David gave a talk entitled "The Big White South Long Ago - On The Edge In Antarctica" to the Ski Club of Manchester on 7 January 2011. This was reported here by Ian Harford. There are a few inaccuracies in the report which have been corrected by David in May 2018. The text is reproduced for reference.
This was a talk with a difference. As the lights went down, a strange figure walked in wearing canvas mukluks up to the knees and an ancient anorak with a fur lined hood. A ghost from the past? Only a nose showed until the figure stripped off to reveal what clothes, boots and goggles were like for explorers and scientists in the Antarctic in the 1950s.Our speaker for the night was SCoM member David Harrison - assisted by his modelling wife, Ruth - who had come to describe how the men who went on the 1957 Royal Society International Geophysical Year Expedition to the Antarctic learned to live on the white snowy edge.
A young student completing his Physics degree course at Manchester University, David had seen an advertisment in the department, "Wanted - research worker for a two year project in the Antarctic". 'Why not?' he thought.
He applied and a few months later after an interview at the Royal Society in London and lots of preparation, he was standing in a dirty old warehouse on the Thames, where some red carpet had been hurriedly laid down the previous day.
Impatient to be off, he was asked by the young Queen Elizabeth what exactly he would be doing for his Royal Society research. "Like many others", he observed with his dry sense of humour, "she soon moved on when I started on the technical details!" So began David's fascinating talk at the January meeting.
Aided by excellent photographs he had taken over the two years for his radio echo research study of the Aurora Australis, David was able to bring to us an extraordinary story of life in some of the most gruelliing weather conditions known on the planet.
The sea journey down in the MV Tottan [1] had its sunny moments with stops in Madeira and Montevideo. But after a while the freezing conditions south of the Falklands brought ice and floating icebergs in the Weddell Sea. To our surprise we learnt that the ship was set up to allow Captain Jacobson to climb to the crow's nest to steer the safest course for the ship through the pack ice [2].
Landing on the Antarctic shelf at Halley Bay is not like we normally associate with a sea or river journey. With the ship wedged into the ice the team worked long hours through the continuous light to unload the provisions, equipment and oil drums they would be needing for the coming months.
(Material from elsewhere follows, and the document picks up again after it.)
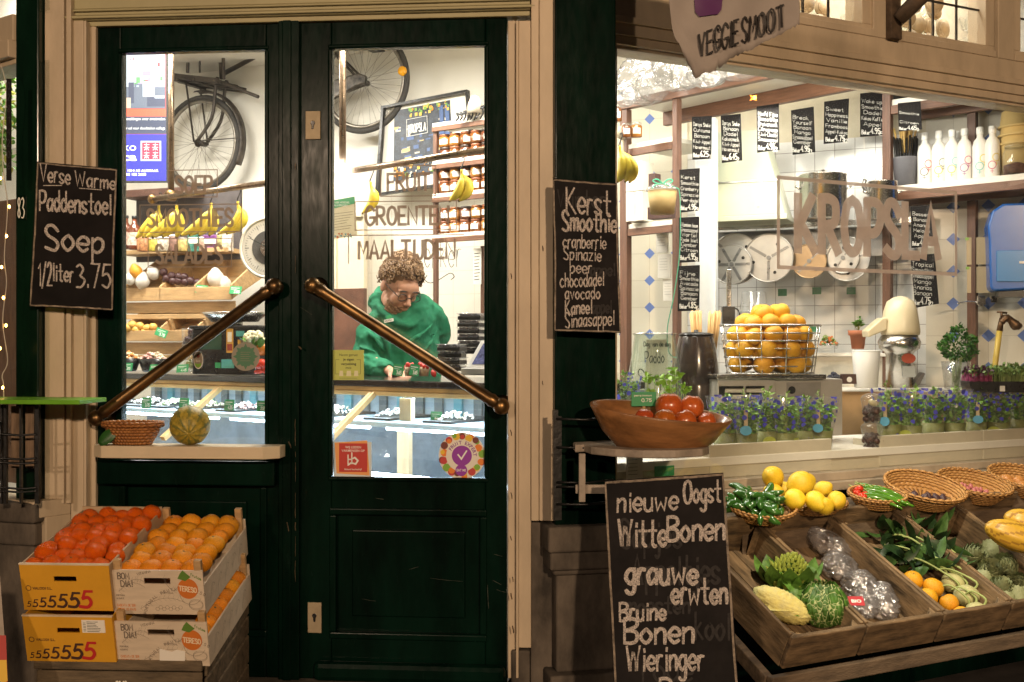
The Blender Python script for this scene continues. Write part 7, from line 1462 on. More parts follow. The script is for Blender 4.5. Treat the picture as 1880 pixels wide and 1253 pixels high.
r, k = pth(1024, 955, 3.70, 'iron_gate_frame', 'black iron strap frame around the corner post foot', 'iron frame', 10); mb = MB(k); mb.box(-9, 0, -4, 6, 0, 202); mb.box(0, 7, -2, 6, 0, 190)
for z in (186, 134, 70, 62, 30): mb.tube([(-4, -5, z), (50, -8, z-2), (104, -6, z+2)], 2.4, 6)
mb.build('bars', BLACKP, r)
BOWLW = mt('turned_bowl_wood', (.34, .155, .055), .34, var=.35, vs=5, bump=.06, bs=30, st=(1, 6, 6), coat=.25)
r, k = pth(1203, 829, 3.66, 'wooden_bowl', 'large oval turned wooden bowl of persimmons on the corner shelf', 'bowl', 4); r.rotation_euler = (R_(9), R_(6.5), R_(4))
mb = MB(k); mb.lathe([(60, 0), (74, 3), (104, 30), (122, 58), (132, 74), (130, 77), (126, 75), (112, 52), (92, 24), (66, 10)], 64, sy=.56); mb.build('bowl', BOWLW, r)
PERS = mt('persimmon_skin', (.60, .13, .025), .25, rnd=.2, var=.2, vs=6, bump=.05, coat=.25)
for i, (px, py, q, Y) in enumerate(((1229, 746, 25, 3.70), (1270, 748, 22, 3.70), (1183, 767, 17, 3.62), (1221, 772, 21, 3.58), (1259, 773, 21, 3.58), (1298, 775, 17, 3.62), (1160, 776, 12, 3.68))):
    fruit('persimmon', [PERS, STEMM], 'tomato', at(px, py, Y), q*Y/2000, 'orange red persimmon in the wooden bowl, %s' % ['tall one at the back', 'one on top at the right', 'small one left of centre', 'front one in the middle', 'front one right of the middle', 'last one at the right rim', 'half sunk one at the left'][i], 'persimmon', 'persimmons in the wooden bowl', random.Random(i), rot=(.1*i, .05*i, i), squash=1.26)
r, k = pth(1182, 762, 3.74, 'price_card', 'green price card on a stick in the wooden bowl', 'price card', 4); mb = MB(k); mb.box(-23, 23, -1, 1, 16, 42); mb.build('card', PRICE, r); mb = MB(k); mb.box(-2, 3, 1.1, 3, -6, 40); mb.build('stick', KRAFT, r); mb = MB(k); text(mb, 'persimmon', -18, 14, 34, 3.5, .5, -1.3); text(mb, '0.75', -4, 14, 24, 6, .9, -1.3); mb.build('print', PRICEW, r, fix=False)

# ---------------------------------------------------------------- market stand with slanted crates
OLDW = mt('weathered_crate_wood', (.28, .19, .10), .75, var=.55, vs=5, bump=.5, bs=26, st=(6, 1.2, 6)); OLDF = mt('weathered_front_wood', (.25, .165, .085), .75, var=.55, vs=5, bump=.5, bs=26, st=(1.2, 6, 6))
TAU = math.atan2(.263, .562); LC, HC = .615, .125
ax, up = V((0, math.cos(TAU), math.sin(TAU))), V((0, -math.sin(TAU), math.cos(TAU)))
xs = [RW.x(p, -.80) for p in (1455, 1595, 1737, 1862, 1976)]
CR = []
for i in range(4):
    xa, xb = xs[i]+.004, xs[i+1]-.004; w_ = (xb-xa)/2; o3 = V(((xa+xb)/2, -.80, .573))-up*HC
    M = RW.m @ Matrix.Translation(o3) @ Matrix.Rotation(TAU, 4, 'X')
    r = thing('slanted_crate', ['weathered slanted crate of cabbages beside the tall blackboard', 'weathered slanted crate of plastic bagged vegetables', 'weathered slanted crate of oranges and kohlrabi', 'weathered slanted crate of artichokes'][i], 'crate', group='slanted crates on the market stand'); r.matrix_world = M
    r.location = M.to_translation(); r.rotation_euler = M.to_euler()
    mb = MB(); mb.box(-w_, w_, 0, .018, 0, HC-.004); mb.build('front_board', OLDF, r, bev=.004)
    for s_ in (-1, 1): mb = MB(); x = s_*(w_-.007); mb.box(x-.007, x+.007, .0185, LC-.019, -.004, HC); mb.build('side_board', OLDW, r, bev=.003)
    mb = MB(); mb.box(-w_, w_, LC-.018, LC, 0, HC+.03); mb.build('back_board', OLDF, r, bev=.004)
    mb = MB(); 
    for j in range(4): a = -w_+.016+j*(2*w_-.032)/4; mb.box(a+.002, a+(2*w_-.032)/4-.002, .02, LC-.02, .004, .014)
    mb.build('bottom_slats', OLDW, r, bev=.002)
    for s_, yy in ((-1, .019), (1, .019), (-1, LC-.055), (1, LC-.055)):
        mb = MB(); x = s_*(w_-.0145); slab(mb, [(x, yy), (x-s_*.035, yy), (x, yy+.036)], .015, HC-.012); mb.build('corner_block', OLDW, r, bev=.002)
    CR.append((M, w_))
def incr(i, px, py, h_):
    """where that line of sight meets a level h above the crate's bottom"""
    M = CR[i][0]; n = M.to_3x3() @ V((0, 0, 1)); p0_ = M @ V((0, 0, .014+h_)); d = V(((px-940)/2000, 1, -(py-626.5)/2000)); c = V((0, 0, CAMZ)); return c+d*((p0_-c).dot(n)/d.dot(n))
STDW = mt('grey_stand_wood', (.17, .12, .075), .8, var=.4, vs=6, bump=.5, st=(1.2, 6, 6))
r, off = fth(RW, 1.5, -.5, 0, 'market_stand', 'rough wooden market stand along the window wall', 'stand')
x0, x1 = xs[0]-.06, 3.2; fb = V((0, -.80, .573))-up*HC-up*.008; bb_ = fb+ax*LC
mb = MB(); mb.beam((x0, fb.y-.02, fb.z-.028), (x1, fb.y-.02, fb.z-.028), .03, .05); mb.build('front_beam', STDW, r, bev=.004, loc=off)
for x in (x0+.012, 3.12):
    mb = MB(); mb.beam((x, fb.y+.005, fb.z-.03), (x, bb_.y, bb_.z-.03), .03, .05, up=(0, 0, 1)); mb.build('slope_rail', STDW, r, bev=.004, loc=off)
    mb = MB(); mb.box(x-.02, x+.025, fb.y-.004, fb.y+.04, 0, fb.z-.06); mb.build('leg', STDW, r, bev=.003, loc=off); mb = MB(); mb.box(x-.02, x+.025, bb_.y-.02, bb_.y+.025, 0, bb_.z-.06); mb.build('leg', STDW, r, bev=.003, loc=off)
zl_ = .852; mb = MB(); mb.box(.15, x1, -.235, -.035, zl_-.03, zl_); mb.build('basket_ledge', STDW, r, bev=.004, loc=off)
mb = MB(); mb.box(.4, x1, -.24, -.2365, zl_-.14, zl_-.002); mb.build('ledge_front', STDW, r, loc=off)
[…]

And these all had to be ferried up to the site on the ice shelf - no easy task, particularly with the oil drums - where there was an advance party already established.
Then came a picture of the members waving a last farewell to the departing ship as it disappeared behind a huge iceberg. In the days before email, contact from then on was mostly by morse code although the BBC did on one occasion arrange a telephone link to allow a brief conversation about life in the Antarctic.